[Start DATA PROVIDED]

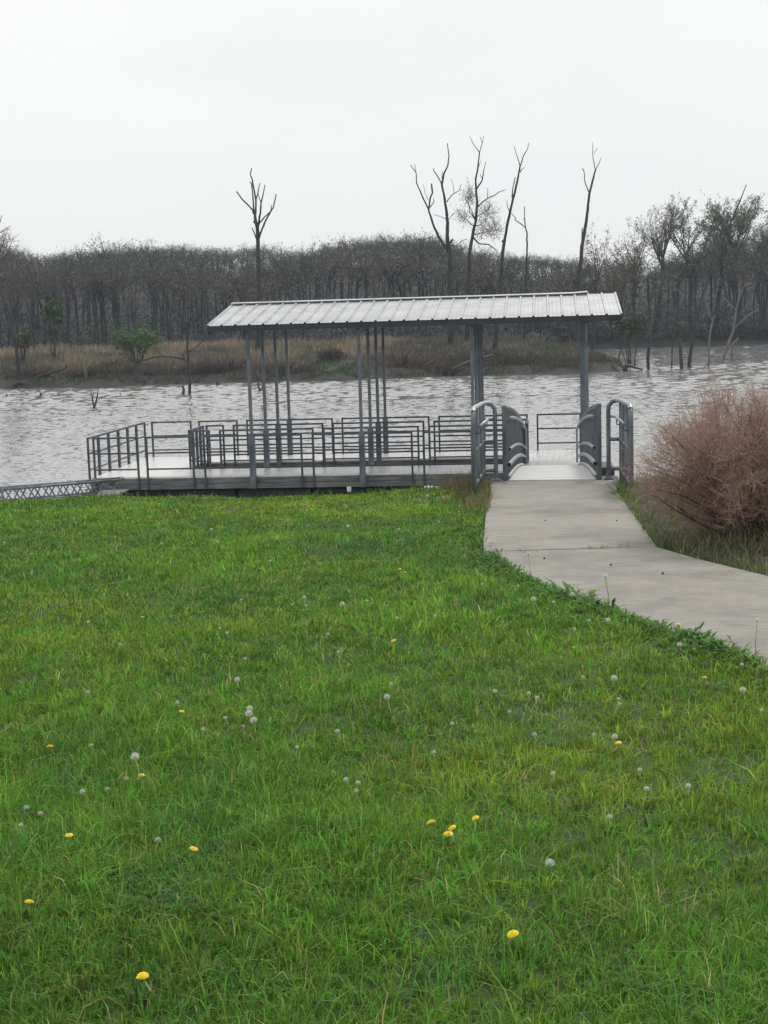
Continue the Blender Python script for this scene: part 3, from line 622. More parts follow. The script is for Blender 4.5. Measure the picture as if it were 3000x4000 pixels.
# grass and reeds of the far bank
def blades(x, y, z, h, wd, col, lean, seed=1, nseg=2):
    """grass blades, each a bent strip of nseg quads-as-triangles ending in a tip"""
    g = np.random.default_rng(seed); n = len(x)
    a = g.uniform(0, 2 * np.pi, n); ld = g.uniform(0, 2 * np.pi, n); l = np.abs(g.normal(0, lean, n)) * h
    sx, sy = np.cos(a) * wd / 2, np.sin(a) * wd / 2
    dx, dy = np.cos(ld) * l, np.sin(ld) * l
    P0 = np.stack([x, y, z], 1); S = np.stack([sx, sy, np.zeros(n)], 1)
    mid = P0 + np.stack([dx * .35, dy * .35, h * .6], 1); tip = P0 + np.stack([dx, dy, h * (1 - .25 * np.minimum(l / h, 1.2))], 1)
    V = np.stack([P0 - S, P0 + S, mid - S * .75, mid + S * .75, tip], 1).reshape(-1, 3)
    b = np.arange(n)[:, None] * 5
    F = (b[:, :, None] + np.array([[0, 1, 3], [0, 3, 2], [2, 3, 4]])[None]).reshape(-1, 3)
    C = np.repeat(col, 5, axis=0)
    return V, F, C
def fbm(x, y, s, seed=0):
    g = np.random.default_rng(seed); o = np.zeros(np.shape(x)); amp = 1; tot = 0
    for k in range(5):
        for _ in range(3):
            th = g.uniform(0, 6.28); ph = g.uniform(0, 6.28); f = s * g.uniform(.8, 1.25)
            o = o + amp * np.sin((x * np.cos(th) + y * np.sin(th)) * f + ph)
        tot += amp * 1.7; s *= 1.9; amp *= .62
    return o / tot
n = 46000
x = rng.uniform(-33, 17.5, n); y = 88 + 34 * rng.uniform(0, 1, n) ** 1.5
t = y - shore_y(x); ok = t > -.12; x, y, t = x[ok], y[ok], t[ok]
f = fbm(x, y, .35, 3); f2 = fbm(x, y, 1.1, 5)
tan = np.array([.36, .29, .22]); olive = np.array([.105, .105, .060]); green = np.array([.055, .105, .03]); dull = np.array([.105, .098, .080])
pxg = x / y * FPX + 1500; wt = smooth(t + 3 * f2, 5, 11) * (.15 + .8 * smooth(fbm(x, y, .5, 8), -.4, .4)) * (1 - .8 * smooth(pxg, 1480, 1700)); wg = smooth(f, .05, .5) * (1 - wt)
wg = np.maximum(wg, np.exp(-((x / y * FPX + 1500 - 1330) / 130.) ** 2) * (t < 9) * .8); wg = np.maximum(wg, np.exp(-((x / y * FPX + 1500 - 200) / 50.) ** 2) * (t < 7) * .7)
wg = np.maximum(wg, np.exp(-((x / y * FPX + 1500 - 1640) / 90.) ** 2) * (t < 4) * .8)
c = dull * (1 - wt[:, None]) + tan * wt[:, None]; c = c * (1 - wg[:, None]) + green * wg[:, None]
c = c + (olive - c) * (smooth(f2, 0, .6) * .5)[:, None]; c = c * rng.uniform(.7, 1.3, len(x))[:, None]
h = rng.uniform(.15, .5, len(x)) + wt * rng.uniform(.15, .55, len(x)); h *= (1 - .5 * wg)
V, F, C = blades(x, y, far_z(x, y) - .05, h, rng.uniform(.03, .07, len(x)), c, .35, 11)
tag(link('bank_grass', np_mesh('bank_grass', V, F, C), M['blade']), 'tan reeds and green grass covering the far bank', 'grass', kind='stuff')

# the far wood: one mass of bare and budding trees on the hill
def wood_proto(seed):
    global rng
    keep = rng; rng = np.random.default_rng(seed)
    tm = TreeMB(); tp = [Vector((0, 0, 0)), Vector((rng.normal(0, .008), rng.normal(0, .008), .25)), Vector((rng.normal(0, .015), rng.normal(0, .015), .5)), Vector((rng.normal(0, .025), rng.normal(0, .025), .72))]
    MBt = MB(); MBt.tube(tp, [.011, .009, .008, .005], 4, False)
    cc = tp[3] + Vector((0, 0, -.02)); rx, rz_ = rng.uniform(.20, .27), rng.uniform(.22, .27)
    for k in range(11):
        q = tp[1].lerp(tp[3], rng.uniform(.45, 1)); u = Vector(rng.normal(0, 1, 3)); u.normalize(); u.z = abs(u.z) * .9 + .05 if k > 2 else u.z
        e_ = cc + Vector((u.x * rx, u.y * rx, u.z * rz_)) * rng.uniform(.8, 1); m_ = q.lerp(e_, .5) + Vector((0, 0, -.02)) + jit(.012)
        MBt.tube([q, m_, e_], [.005, .0035, .0015], 3, False)
        for j in range(15):
            s_ = q.lerp(m_, rng.uniform(.4, 1)) if j % 3 == 0 else m_.lerp(e_, rng.uniform(0, 1))
            out_ = (s_ - cc); out_ = Vector((out_.x / rx, out_.y / rx, out_.z / rz_)) * .6
            m2, e2 = tm.twig(s_, out_ + jit(.6) + Vector((0, 0, .25)), rng.uniform(.07, .14), .0036, TWIGC[rng.integers(3)])
            for _ in range(3): tm.bud(m2.lerp(e2, rng.uniform(0, 1.2)) + jit(.014), .0062, BUDS[rng.integers(4)])
    Vw = np.array(MBt.v); Fw = []
    for fc in MBt.f:
        for i in range(1, len(fc) - 1): Fw.append((fc[0], fc[i], fc[i + 1]))
    Vt = np.array([tuple(v) for v in tm.V]); V = np.vstack([Vw, Vt]); F = np.vstack([np.array(Fw), np.array(tm.F) + len(Vw)])
    C = np.vstack([np.tile([.040, .041, .047], (len(Vw), 1)), np.array(tm.C)])
    isb = np.zeros(len(V)); isb[len(Vw):] = 1
    rng = keep
    return V, F, C, isb
protos = [wood_proto(100 + i) for i in range(8)]
Vs, Fs, Cs = [], [], []; off = 0
edge_me = []
for pr in protos:
    me = np_mesh('edge_tree', pr[0], pr[1], pr[2] * (.85 + .4 * rng.uniform())); me.materials.append(M['twig']); edge_me.append(me)
rows = [(130, 30), (136, 38), (143, 46), (151, 54), (160, 62), (170, 72), (181, 82), (193, 92), (205, 104), (216, 116), (224, 120)]
for Yr, cnt in rows:
    half = Yr * .36
    for k in range(cnt):
        X = -half + 2 * half * (k + rng.uniform(-.45, .45) + .5) / cnt; Y = Yr + rng.uniform(-4, 4)
        px = 1500 + X / Y * FPX
        if Y < float(shore_y(X)) + 1.2: continue
        if 2330 < px < 2620 and Y > 150: 
            if rng.uniform() < .45: continue
        z = float(far_z(X, Y)) - .2
        H = EYE + float(top_slope(X, Y)) * Y - z
        H = min((H + .9 * math.sin(X * .21 + 1) + .6 * math.sin(X * .47 + Yr)) * rng.uniform(.84, 1.04), rng.uniform(8.0, 14.0))
        if H < 3: H = rng.uniform(3, 5)
        if Yr < 140 or (Yr < 150 and px > 2300):
            o = bpy.data.objects.new('edge_tree', edge_me[rng.integers(8)]); COL.objects.link(o); o.location = (X, Y, z); o.rotation_euler = (0, 0, rng.uniform(0, 6.28)); w_ = H * rng.uniform(.85, 1.35) if H > 8 else H * 1.5; o.scale = (w_, w_, H)
            tag(o, 'bare grey tree in the front row of the far wood', 'tree', 'bare trees along the front of the far wood'); continue
        pr = protos[rng.integers(8)]; an = rng.uniform(0, 6.28); ca, sa = math.cos(an), math.sin(an); wsc = H * rng.uniform(.85, 1.35) if H > 8 else H * 1.5
        Vp, Fp, Cp, isb = pr
        W_ = np.stack([(Vp[:, 0] * ca - Vp[:, 1] * sa) * wsc + X, (Vp[:, 0] * sa + Vp[:, 1] * ca) * wsc + Y, Vp[:, 2] * H + z], 1)
        tone = rng.choice([rng.uniform(.45, .8), rng.uniform(.8, 1.25)]); gtint = np.array([.88, .96, 1.12]) + rng.uniform(0, 1) * np.array([.02, .08, -.18])
        if px > 2400: gtint = gtint * np.array([.9, 1.08, .9])
        Vs.append(W_); Fs.append(Fp + off); Cs.append(Cp * np.where(isb[:, None] > 0, gtint * tone, tone)); off += len(Vp)
tag(link('woodland', np_mesh('woodland', np.vstack(Vs), np.vstack(Fs), np.vstack(Cs)), M['twig']), 'mass of bare and budding trees covering the far hillside', 'woods', kind='stuff')
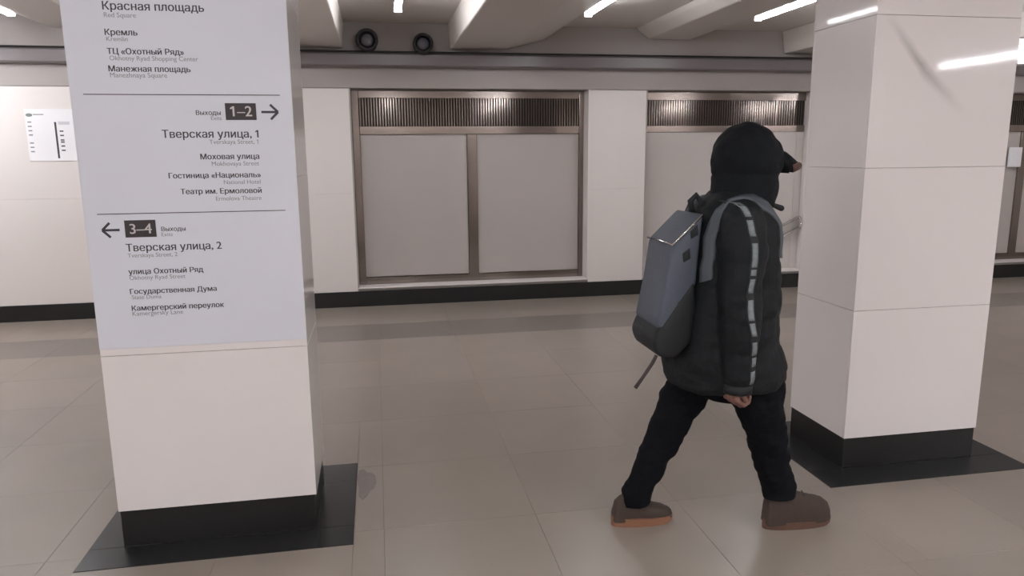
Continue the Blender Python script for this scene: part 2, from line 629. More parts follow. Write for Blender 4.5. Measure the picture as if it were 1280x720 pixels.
# second niche: pale panel without stiles
u = empty('pale_wall_unit', (3.95, 8.0, ZS))
tag(u, 'pale flat panelled wall unit with a slatted vent, behind the hooded walker', 'wall unit')
f = bmesh.new()
box(f, 2.943, 4.957, 7.994, 8.1, 2.165, ZN - .001, 0.003)
box(f, 2.943, 4.957, 7.994, 8.1, 1.81, 1.885, 0.003)
box(f, 4.578, 4.590, 7.996, 8.1, 1.885, 2.165)
obj('frame', f, MSteel, u)
MPale = mat('pale_panel', srgb(196, 189, 185), 0.3, var=0.03, scale=1.5)
boxo('panel', 2.944, 3.94, 8.0, 8.08, ZS, 1.808, MPale, u, 0.001)
boxo('panel', 3.942, 4.865, 8.0, 8.08, ZS, 1.808, MPale, u, 0.001)
boxo('panel', 4.867, 4.956, 8.0, 8.08, ZS, 1.808, MPale, u, 0.001)
grille(u, 2.945, 4.577, 1.885, 2.165, 8.006)
grille(u, 4.591, 4.956, 1.885, 2.165, 8.006)
# double handrail on the pale unit
t = empty('double_handrail', (4.6, 7.95, 0.6))
tag(t, 'shiny slanting double handrail low on the wall between walker and right pillar', 'handrail')
for nm, p, q in (('upper_rail', (4.28, 7.93, .535), (4.91, 7.93, .815)), ('lower_rail', (4.22, 7.93, .345), (4.93, 7.93, .70))):
    bm = bmesh.new()
    tube(bm, [p, q], 0.017, 12)
    obj(nm, bm, MChrome, t, True)
bm = bmesh.new()
pts = [(4.91, 7.93, .815)]
for k in range(1, 8):
    a = math.pi * k / 8
    pts.append((4.92 + 0.03 * math.sin(a), 7.93, 0.7575 + 0.0575 * math.cos(a)))
pts.append((4.93, 7.93, .70))
tube(bm, pts, 0.016, 10)
obj('end_bend', bm, MChrome, t, True)
for x, z in ((4.5, .633), (4.80, .766), (4.45, .46), (4.78, .625)):
    bm = bmesh.new()
    tube(bm, [(x, 7.93, z), (x, 8.0, z - .02)], 0.008, 8)
    obj('bracket', bm, MChrome, t, True)

# small pale plate on the wall at the right edge, lit box sign hanging near it
boxp = empty('wall_plate', (7.8, WY, 1.5))
tag(boxp, 'small pale grey plate on the steel unit at the right edge', 'plate')
boxo('face', 7.74, 7.92, 7.95, 7.972, 1.37, 1.61, MPaper, boxp, 0.003)
boxo('backing', 7.76, 7.90, 7.9725, 7.985, 1.39, 1.59, MDark, boxp)
lb = empty('light_box', (5.6, 5.5, 2.65))
tag(lb, 'glowing white hanging light box at the upper right edge', 'light box')
boxo('case', 5.325, 5.95, 5.50, 5.58, 2.29, 2.50, MHouse, lb, 0.004)
boxo('lit_face', 5.335, 5.94, 5.494, 5.4995, 2.30, 2.49, MBox, lb)
for x in (5.45, 5.82):
    bm = bmesh.new()
    tube(bm, [(x, 5.54, 2.49), (x, 5.54, 2.905)], 0.008, 8)
    obj('hanger', bm, MHouse, lb, True)

# ------------------------------------------------------------------ pillars


def pillar(x0, x1, y0, y1, slab, label, front):
    p = empty('pillar', ((x0 + x1) / 2, (y0 + y1) / 2, 0))
    tag(p, label, 'pillar')
    g = 0.014
    boxo('core', x0 + g, x1 - g, y0 + g, y1 - g, 0.0, 2.899, MJoint, p)
    # black skirting, one piece per side
    s = 0.006
    boxo('plinth_side', x0 + s, x1 - s, y0 + s, y0 + g - .0005, 0.004, 0.161, MBlack, p)
    boxo('plinth_side', x0 + s, x1 - s, y1 - g + .0005, y1 - s, 0.004, 0.161, MBlack, p)
    boxo('plinth_side', x0 + s, x0 + g - .0005, y0 + g, y1 - g, 0.004, 0.161, MBlack, p)
    boxo('plinth_side', x1 - g + .0005, x1 - s, y0 + g, y1 - g, 0.004, 0.161, MBlack, p)
    zs = [0.1615, 0.822, 1.513, 2.204, 2.899]
    for a, b in zip(zs, zs[1:]):
        j = 0.0009
        boxo('tile', x0, x1, y0, y0 + g - .001, a + j, b - j, front, p, 0.001)
        boxo('tile', x0, x1, y1 - g + .001, y1, a + j, b - j, MTile, p, 0.001)
        boxo('tile', x0, x0 + g - .001, y0 + g, y1 - g, a + j, b - j, MTile, p, 0.001)
        boxo('tile', x1 - g + .001, x1, y0 + g, y1 - g, a + j, b - j, MTile, p, 0.001)
    sx0, sx1, sy0, sy1 = slab
    for i, (a, b, c, d) in enumerate(((sx0, sx1, sy0, y0 + s), (sx0, sx1, y1 - s, sy1), (sx0, x0 + s, y0 + s, y1 - s), (x1 - s, sx1, y0 + s, y1 - s))):
        boxo('border_slab', a + .001, b - .001, c + .001, d - .001, -0.003, 0.002, MSlab, p, 0.0006)
    return p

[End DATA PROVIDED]

* _DIRECTIONS FOR THIS TASK_
Copy out precisely the lines from the line with "Continue the Blender Python script for this scene: part 2, from" to the line with "obj('bracket', bm, MChrome, t, True)" in the material above, including those two lines and omitting all the rest.

* _TASK OUTPUT_
Continue the Blender Python script for this scene: part 2, from line 629. More parts follow. Write for Blender 4.5. Measure the picture as if it were 1280x720 pixels.
# second niche: pale panel without stiles
u = empty('pale_wall_unit', (3.95, 8.0, ZS))
tag(u, 'pale flat panelled wall unit with a slatted vent, behind the hooded walker', 'wall unit')
f = bmesh.new()
box(f, 2.943, 4.957, 7.994, 8.1, 2.165, ZN - .001, 0.003)
box(f, 2.943, 4.957, 7.994, 8.1, 1.81, 1.885, 0.003)
box(f, 4.578, 4.590, 7.996, 8.1, 1.885, 2.165)
obj('frame', f, MSteel, u)
MPale = mat('pale_panel', srgb(196, 189, 185), 0.3, var=0.03, scale=1.5)
boxo('panel', 2.944, 3.94, 8.0, 8.08, ZS, 1.808, MPale, u, 0.001)
boxo('panel', 3.942, 4.865, 8.0, 8.08, ZS, 1.808, MPale, u, 0.001)
boxo('panel', 4.867, 4.956, 8.0, 8.08, ZS, 1.808, MPale, u, 0.001)
grille(u, 2.945, 4.577, 1.885, 2.165, 8.006)
grille(u, 4.591, 4.956, 1.885, 2.165, 8.006)
# double handrail on the pale unit
t = empty('double_handrail', (4.6, 7.95, 0.6))
tag(t, 'shiny slanting double handrail low on the wall between walker and right pillar', 'handrail')
for nm, p, q in (('upper_rail', (4.28, 7.93, .535), (4.91, 7.93, .815)), ('lower_rail', (4.22, 7.93, .345), (4.93, 7.93, .70))):
    bm = bmesh.new()
    tube(bm, [p, q], 0.017, 12)
    obj(nm, bm, MChrome, t, True)
bm = bmesh.new()
pts = [(4.91, 7.93, .815)]
for k in range(1, 8):
    a = math.pi * k / 8
    pts.append((4.92 + 0.03 * math.sin(a), 7.93, 0.7575 + 0.0575 * math.cos(a)))
pts.append((4.93, 7.93, .70))
tube(bm, pts, 0.016, 10)
obj('end_bend', bm, MChrome, t, True)
for x, z in ((4.5, .633), (4.80, .766), (4.45, .46), (4.78, .625)):
    bm = bmesh.new()
    tube(bm, [(x, 7.93, z), (x, 8.0, z - .02)], 0.008, 8)
    obj('bracket', bm, MChrome, t, True)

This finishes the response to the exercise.